I wish to address my remarks to amendments 364 and 227. I particularly wish to deal with the principle of having the number of Members of Parliament fixed at 600, because I find the fixed number particularly objectionable and dangerous. That contradicts the history of this country going back many centuries, because our system has evolved as a majority system. We have had first past the post—although the alternative vote is now being suggested—as a way of electing individual Members who represent individual constituencies. The moment that one moves towards a mathematical fixation determining the number of seats, the trip down the slippery slope towards proportional representation has begun. If the mindset is that there should be an equality of votes, however that is defined—of course there were important arguments yesterday about how to define the equality of voters and who defines the electorate—and that there should be a mathematical equation, the logical conclusion is that that can be taken further as things ebb and flow.

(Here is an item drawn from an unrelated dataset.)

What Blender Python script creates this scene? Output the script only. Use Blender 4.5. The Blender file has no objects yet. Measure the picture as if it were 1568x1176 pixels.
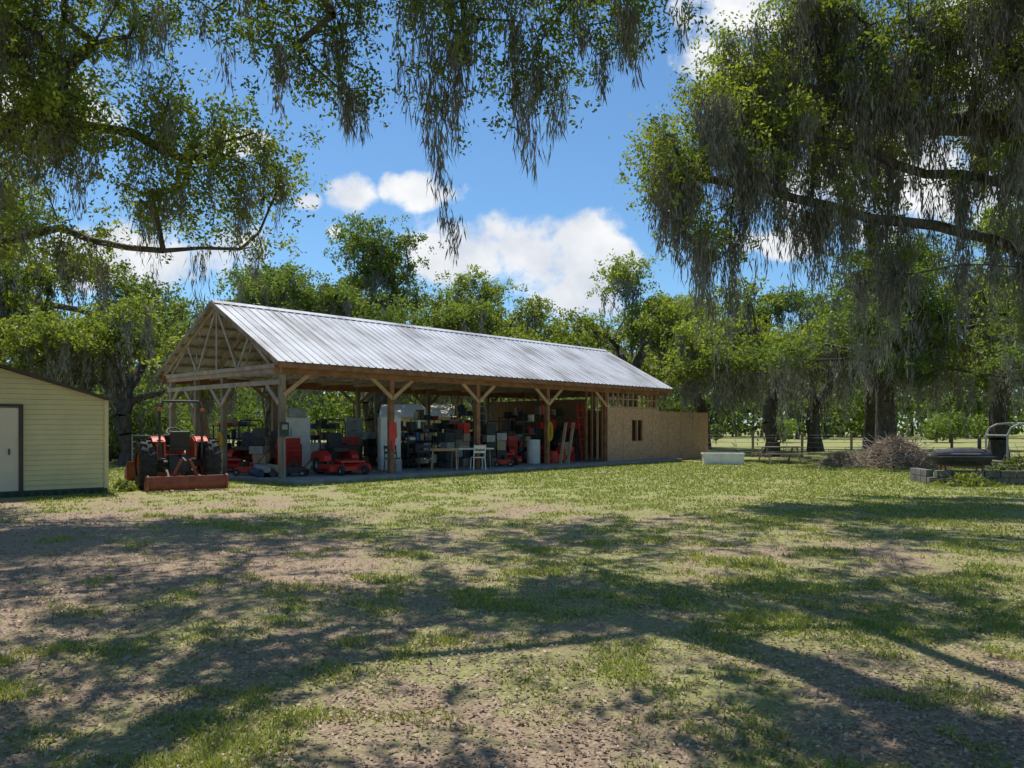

A further conclusion could be drawn from that, because if it is good enough for the House of Commons, it is good enough for other parts of the—I use this phrase lightly—British constitution. So the House of Lords should have a fixed number of seats and Members of that House should be aware of the likely logic that must follow, whatever that number might be. Some might suggest—I think I once did—that if there was a fixed number, it should be as low as 100. It might be a shock to them to go so low. However, the moment one has a fixed number, one sets in place a principle that totally and absolutely contradicts every principle in establishing constituencies that this country has had before.
This is a critical principle, which seems to have been overlooked in the debate about the precise numbers. The moment we make that change, that principle will be enshrined for ever. The Deputy Prime Minister made comparisons to the Great Reform Act of 1832. I have studied that Act quite extensively, not least because the originator, John Cartwright, came up with the concept living in the house that I now occupy and would have been a constituent of mine. The original rotten borough was East Retford, with 150 voters choosing two Members of Parliament. Following the recent boundary changes, done on the basis of equalising constituencies across the county of Nottinghamshire, I now have the privilege of representing Retford, having lost the district of Warsop.
That was part of a boundary change under the current system to numerically equalise as much as possible the size of parliamentary seats. I have 20,000 new voters and I lost 10,000. I do not object to that principle. The 10,000 who went objected vehemently, because they seemed to feel that I was a good and representative Member of Parliament, but those whom I now represent were delighted to have the opportunity to vote for or against me. That was a major redistribution on the principle of equalising size, but this rotten Bill enshrines in perpetuity the concept of a mathematical arbitrary equation that each constituency will be of the same size, which has fundamental ramifications.